Con questo articolo ho fallito anche la massima numero 3: bocciata! Sto arrivando!

Acronimi

post 5

Diciamo che a questo punto avete un’infarinatura della mia vita, una base da cui partire, anche se non mi sono ancora presentata. Mi chiamo Moon che non è, ovvio, il mio vero nome. Mia madre è strana, ma non fino a questo punto. Questo nome me l’ha affibbiato TDL quando, un giorno, parlavo di acronimi per acronimi. Gli ripetevo la solita tiritera sul Novecento, che è il secolo degli acronimi: O.N.U., N.A.T.O, E.U.R. e chi più ne ha più ne metta. E così via gli ho snocciolato tutta una serie di acronimi che uso ogni tanto, il P.D.V. (Punto di vista) del narratore, F.S.F. (Francis Scott Fitzgerlad), D.F.W.(David Foster Wallace) e altri. Non so perché, ma gli acronimi fanno proprio al caso mio, che non ho mai tempo da perdere quando parlo di qualcosa che mi appassiona. E così lui ha risposto: tu sei M.O.O.N , Molto Ostinata O Nevrotica, oppure sei Moon, come luna, e il tuo lato in ombra non me lo mostri mai. 

Forse ora capite perché mi sono innamorata di TDL. Le donne si fanno fregare da cose come queste. Almeno. Io mi ci faccio fregare alla grande.

Il fatto che io non stia insieme a TDL, cantando canzoni mentre facciamo la doccia insieme o scrutando il cielo di Agosto per beccare una stella cadente(che io, tra l’altro, non ho mai visto in vita mia e quando la vedrò la prima volta sono certa che urlerò come una bambina, oppure diventerà il mio più grande rimpianto)  invece che scrivere su questo blog non è facile da spiegare. Oppure sì: lui ha un’altra. E non un’altra a caso, ma un’altra donna di cui è innamorato. Fine del lieto fine, tutti a casa, sarà per la prossima volta, Moon. 

Ma. 

Ma. 

Ma. 

E la vita è tutta una serie di Ma uno in fila all’altro, tipo locomotiva e vagoni.

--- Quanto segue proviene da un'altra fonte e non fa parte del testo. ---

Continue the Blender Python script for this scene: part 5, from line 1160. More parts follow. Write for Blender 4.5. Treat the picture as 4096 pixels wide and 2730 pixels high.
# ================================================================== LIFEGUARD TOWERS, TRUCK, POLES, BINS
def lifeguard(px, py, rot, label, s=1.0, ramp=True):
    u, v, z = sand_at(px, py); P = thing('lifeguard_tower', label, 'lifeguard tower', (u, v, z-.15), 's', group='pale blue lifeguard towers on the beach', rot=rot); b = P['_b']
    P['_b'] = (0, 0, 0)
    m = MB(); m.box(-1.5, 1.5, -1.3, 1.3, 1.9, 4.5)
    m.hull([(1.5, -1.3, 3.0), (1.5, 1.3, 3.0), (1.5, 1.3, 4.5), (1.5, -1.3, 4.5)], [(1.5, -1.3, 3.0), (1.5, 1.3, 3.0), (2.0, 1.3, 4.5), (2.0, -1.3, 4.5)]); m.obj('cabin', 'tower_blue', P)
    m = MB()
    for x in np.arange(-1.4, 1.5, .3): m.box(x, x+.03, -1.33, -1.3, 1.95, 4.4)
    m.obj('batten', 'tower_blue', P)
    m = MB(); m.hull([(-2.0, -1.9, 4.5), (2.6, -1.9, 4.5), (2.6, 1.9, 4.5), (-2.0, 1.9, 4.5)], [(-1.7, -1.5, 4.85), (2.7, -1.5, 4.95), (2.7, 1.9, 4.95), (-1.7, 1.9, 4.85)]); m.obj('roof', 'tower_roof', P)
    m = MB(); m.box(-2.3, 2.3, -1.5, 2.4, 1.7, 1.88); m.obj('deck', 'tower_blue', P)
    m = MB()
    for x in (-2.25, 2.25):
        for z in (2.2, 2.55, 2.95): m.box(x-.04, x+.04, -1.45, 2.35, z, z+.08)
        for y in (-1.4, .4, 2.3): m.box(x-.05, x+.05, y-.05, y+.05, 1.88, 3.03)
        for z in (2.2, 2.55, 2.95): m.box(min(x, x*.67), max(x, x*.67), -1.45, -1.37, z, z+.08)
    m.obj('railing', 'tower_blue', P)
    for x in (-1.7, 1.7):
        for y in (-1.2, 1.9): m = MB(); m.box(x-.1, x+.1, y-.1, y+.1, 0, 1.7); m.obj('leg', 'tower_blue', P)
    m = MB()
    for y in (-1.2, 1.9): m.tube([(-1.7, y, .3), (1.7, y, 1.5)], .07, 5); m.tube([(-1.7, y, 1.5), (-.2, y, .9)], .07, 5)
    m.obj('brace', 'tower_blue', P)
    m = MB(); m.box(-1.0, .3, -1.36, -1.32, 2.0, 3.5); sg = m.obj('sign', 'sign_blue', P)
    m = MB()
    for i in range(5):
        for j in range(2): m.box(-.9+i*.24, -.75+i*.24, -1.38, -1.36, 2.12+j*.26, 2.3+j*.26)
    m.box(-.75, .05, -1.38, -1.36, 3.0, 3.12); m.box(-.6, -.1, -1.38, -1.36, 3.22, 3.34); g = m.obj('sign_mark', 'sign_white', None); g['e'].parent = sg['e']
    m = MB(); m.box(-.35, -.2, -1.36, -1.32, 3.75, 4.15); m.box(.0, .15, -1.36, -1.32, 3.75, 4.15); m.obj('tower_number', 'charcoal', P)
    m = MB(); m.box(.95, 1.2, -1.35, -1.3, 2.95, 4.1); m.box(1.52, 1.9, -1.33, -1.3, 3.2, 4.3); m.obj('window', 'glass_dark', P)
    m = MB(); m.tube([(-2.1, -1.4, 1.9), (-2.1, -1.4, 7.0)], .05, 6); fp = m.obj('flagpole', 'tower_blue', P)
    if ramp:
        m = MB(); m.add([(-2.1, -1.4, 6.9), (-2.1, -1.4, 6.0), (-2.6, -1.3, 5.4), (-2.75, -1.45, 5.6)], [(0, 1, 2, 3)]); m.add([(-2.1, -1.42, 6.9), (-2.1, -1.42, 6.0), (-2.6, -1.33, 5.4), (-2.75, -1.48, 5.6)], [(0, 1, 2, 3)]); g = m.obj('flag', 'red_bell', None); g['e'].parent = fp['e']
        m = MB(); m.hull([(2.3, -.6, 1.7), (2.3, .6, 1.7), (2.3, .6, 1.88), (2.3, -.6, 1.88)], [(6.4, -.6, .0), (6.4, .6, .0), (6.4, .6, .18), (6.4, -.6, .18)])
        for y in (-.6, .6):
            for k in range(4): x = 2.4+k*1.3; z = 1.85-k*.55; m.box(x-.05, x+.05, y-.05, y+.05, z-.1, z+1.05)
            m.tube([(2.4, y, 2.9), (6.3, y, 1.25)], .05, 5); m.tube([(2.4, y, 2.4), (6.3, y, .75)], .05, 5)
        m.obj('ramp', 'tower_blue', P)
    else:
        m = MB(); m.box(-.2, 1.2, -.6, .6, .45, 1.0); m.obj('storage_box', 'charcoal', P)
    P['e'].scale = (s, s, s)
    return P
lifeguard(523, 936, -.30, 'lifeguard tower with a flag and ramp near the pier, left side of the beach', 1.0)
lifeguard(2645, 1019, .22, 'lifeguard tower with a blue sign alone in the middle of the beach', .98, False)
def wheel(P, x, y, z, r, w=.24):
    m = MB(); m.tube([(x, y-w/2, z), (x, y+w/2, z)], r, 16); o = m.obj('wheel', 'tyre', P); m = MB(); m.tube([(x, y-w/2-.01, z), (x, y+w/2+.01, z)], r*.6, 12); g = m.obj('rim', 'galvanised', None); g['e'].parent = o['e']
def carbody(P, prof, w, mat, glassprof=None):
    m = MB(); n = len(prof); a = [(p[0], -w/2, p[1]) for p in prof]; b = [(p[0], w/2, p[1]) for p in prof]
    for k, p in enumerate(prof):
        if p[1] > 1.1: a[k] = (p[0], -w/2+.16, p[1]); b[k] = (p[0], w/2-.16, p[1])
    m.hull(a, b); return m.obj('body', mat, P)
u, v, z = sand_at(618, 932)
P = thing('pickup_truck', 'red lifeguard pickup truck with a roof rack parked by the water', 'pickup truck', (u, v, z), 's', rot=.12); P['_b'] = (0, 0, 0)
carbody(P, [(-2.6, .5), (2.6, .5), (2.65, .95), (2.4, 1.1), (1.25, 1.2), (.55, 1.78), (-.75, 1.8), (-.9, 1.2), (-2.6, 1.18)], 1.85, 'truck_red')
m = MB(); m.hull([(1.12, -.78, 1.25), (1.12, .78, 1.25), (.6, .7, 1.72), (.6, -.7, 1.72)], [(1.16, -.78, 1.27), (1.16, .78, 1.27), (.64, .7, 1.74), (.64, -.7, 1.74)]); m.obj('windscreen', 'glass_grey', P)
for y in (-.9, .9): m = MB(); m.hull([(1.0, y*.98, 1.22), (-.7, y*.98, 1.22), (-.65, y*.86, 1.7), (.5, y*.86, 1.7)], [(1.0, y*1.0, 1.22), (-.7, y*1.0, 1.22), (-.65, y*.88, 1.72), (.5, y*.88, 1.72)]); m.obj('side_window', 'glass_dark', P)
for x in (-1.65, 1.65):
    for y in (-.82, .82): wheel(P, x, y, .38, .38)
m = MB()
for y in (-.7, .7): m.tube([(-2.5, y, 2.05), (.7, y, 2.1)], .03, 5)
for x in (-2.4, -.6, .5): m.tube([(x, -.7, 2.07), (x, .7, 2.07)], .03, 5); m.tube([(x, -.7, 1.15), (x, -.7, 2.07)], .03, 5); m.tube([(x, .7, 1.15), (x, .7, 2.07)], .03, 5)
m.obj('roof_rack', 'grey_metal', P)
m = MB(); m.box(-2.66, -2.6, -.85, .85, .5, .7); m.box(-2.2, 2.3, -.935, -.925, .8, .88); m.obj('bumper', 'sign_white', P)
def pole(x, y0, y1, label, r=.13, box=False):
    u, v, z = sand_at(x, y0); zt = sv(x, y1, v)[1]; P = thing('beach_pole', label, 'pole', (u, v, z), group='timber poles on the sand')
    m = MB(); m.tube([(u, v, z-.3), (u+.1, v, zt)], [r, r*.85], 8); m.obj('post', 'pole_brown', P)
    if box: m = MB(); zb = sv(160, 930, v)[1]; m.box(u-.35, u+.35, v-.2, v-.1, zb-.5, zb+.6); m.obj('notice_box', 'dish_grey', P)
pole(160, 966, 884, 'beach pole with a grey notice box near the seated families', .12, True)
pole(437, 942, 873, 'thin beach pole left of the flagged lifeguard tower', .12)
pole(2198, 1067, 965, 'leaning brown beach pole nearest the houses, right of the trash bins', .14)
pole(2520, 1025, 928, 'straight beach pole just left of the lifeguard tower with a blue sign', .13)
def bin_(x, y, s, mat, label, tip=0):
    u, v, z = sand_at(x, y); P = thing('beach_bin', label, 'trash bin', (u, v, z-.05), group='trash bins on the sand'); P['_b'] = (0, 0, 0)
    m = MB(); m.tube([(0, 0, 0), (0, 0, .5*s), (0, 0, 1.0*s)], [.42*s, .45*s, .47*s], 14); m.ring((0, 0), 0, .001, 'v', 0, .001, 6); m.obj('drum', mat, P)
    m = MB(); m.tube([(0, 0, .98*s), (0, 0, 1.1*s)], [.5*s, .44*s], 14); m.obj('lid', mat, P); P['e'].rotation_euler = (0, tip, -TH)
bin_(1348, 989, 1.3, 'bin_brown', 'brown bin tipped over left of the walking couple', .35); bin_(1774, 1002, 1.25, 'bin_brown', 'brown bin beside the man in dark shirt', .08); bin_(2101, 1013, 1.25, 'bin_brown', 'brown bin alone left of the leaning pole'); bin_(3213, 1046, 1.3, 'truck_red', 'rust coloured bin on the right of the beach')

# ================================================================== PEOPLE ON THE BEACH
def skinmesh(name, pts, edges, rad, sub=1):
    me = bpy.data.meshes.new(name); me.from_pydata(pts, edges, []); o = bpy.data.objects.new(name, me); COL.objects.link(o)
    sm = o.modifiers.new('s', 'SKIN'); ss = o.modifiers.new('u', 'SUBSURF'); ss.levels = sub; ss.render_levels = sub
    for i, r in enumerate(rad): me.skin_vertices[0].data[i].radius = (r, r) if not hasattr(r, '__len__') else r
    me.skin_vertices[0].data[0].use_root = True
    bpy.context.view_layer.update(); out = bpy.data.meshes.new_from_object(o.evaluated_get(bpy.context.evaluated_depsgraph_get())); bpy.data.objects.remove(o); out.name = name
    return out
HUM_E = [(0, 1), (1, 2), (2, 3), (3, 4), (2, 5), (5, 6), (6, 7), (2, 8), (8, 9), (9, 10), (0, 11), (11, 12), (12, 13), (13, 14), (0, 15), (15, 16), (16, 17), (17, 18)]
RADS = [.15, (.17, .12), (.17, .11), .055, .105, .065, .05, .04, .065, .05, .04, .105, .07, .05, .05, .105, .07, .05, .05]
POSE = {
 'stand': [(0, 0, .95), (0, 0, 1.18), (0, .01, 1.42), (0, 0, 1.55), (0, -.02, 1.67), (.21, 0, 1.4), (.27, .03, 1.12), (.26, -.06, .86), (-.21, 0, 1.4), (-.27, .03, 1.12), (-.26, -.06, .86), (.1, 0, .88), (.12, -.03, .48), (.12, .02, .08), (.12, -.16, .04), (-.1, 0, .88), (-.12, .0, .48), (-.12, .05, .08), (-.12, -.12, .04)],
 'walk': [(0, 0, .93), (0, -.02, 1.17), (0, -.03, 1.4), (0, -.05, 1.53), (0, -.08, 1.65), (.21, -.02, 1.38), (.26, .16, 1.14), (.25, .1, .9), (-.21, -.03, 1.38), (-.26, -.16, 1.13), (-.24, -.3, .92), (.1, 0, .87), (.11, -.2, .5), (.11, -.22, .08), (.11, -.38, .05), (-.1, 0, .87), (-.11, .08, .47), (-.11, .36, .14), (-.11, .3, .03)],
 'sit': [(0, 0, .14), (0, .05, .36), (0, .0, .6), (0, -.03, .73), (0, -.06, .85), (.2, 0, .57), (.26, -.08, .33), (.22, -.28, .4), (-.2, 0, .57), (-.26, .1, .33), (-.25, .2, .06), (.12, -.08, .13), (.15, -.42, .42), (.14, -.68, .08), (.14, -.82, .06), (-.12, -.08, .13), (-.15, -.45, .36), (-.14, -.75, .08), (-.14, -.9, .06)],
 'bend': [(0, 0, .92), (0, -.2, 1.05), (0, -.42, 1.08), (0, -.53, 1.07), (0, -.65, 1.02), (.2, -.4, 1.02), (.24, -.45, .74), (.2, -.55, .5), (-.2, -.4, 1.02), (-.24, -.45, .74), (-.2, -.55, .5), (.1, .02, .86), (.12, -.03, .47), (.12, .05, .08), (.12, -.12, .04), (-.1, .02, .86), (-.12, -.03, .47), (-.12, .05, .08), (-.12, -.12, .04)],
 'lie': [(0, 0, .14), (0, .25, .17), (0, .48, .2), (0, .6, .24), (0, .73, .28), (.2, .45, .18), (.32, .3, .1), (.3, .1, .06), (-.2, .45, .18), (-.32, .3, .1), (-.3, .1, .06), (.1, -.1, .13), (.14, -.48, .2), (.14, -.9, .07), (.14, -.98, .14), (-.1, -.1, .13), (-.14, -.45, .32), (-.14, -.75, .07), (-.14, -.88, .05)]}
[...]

Ma al mio cuore non gliene importa un fico secco.

Mi ero sempre chiesta come si potesse amare un uomo e non essere ricambiata. Credevo che l’amore fosse un flusso continuo tra due persone, uno scambio etico e solidale, come i prodotti della Coop, io ti amo, tu mi ami e il mio amore cresce grazie al tuo e viceversa. E poi ho scoperto che non funziona così. Funziona che tu incontri una persona che ti piace, ci parli e ti piace ancora di più, lo sfiori e senti della roba che se non avessero abolito l’elettroshock saresti convinta di essere al manicomio, lo vedi da lontano e le gambe iniziano a tremare, ci parli e il respiro fatica a uscire. E ti ritrovi al sera sotto le coperte a pensare che vita magnifica sarebbe la tua al suo fianco, che no, con una persona così la quotidianità, killer di ogni rapporto di coppia, non riuscirebbe nemmeno a fare un graffietto, che vorresti fosse il padre dei tuoi figli, che ne vorresti ancora, di figli, solo per dargli lui come padre, che una sera a casa a guadare la tv con lui seduto accanto a te sul divano potrebbe essere come scoprire che esiste Shangri-La. Insomma. Capite la follia? Capite come sono messa, maledizione? E chi non vorrebbe disfarsi di pensieri così, dopo una militanza di quarant’anni nel Partito dei Cinici? 

Ho ancora 292 giorni, mi dico. Forse qualcosa meno. Poi il mio cervello andrà automaticamente in blackout, il sistema si riavvierà, e io potrò tornare a essere una militante perfetta.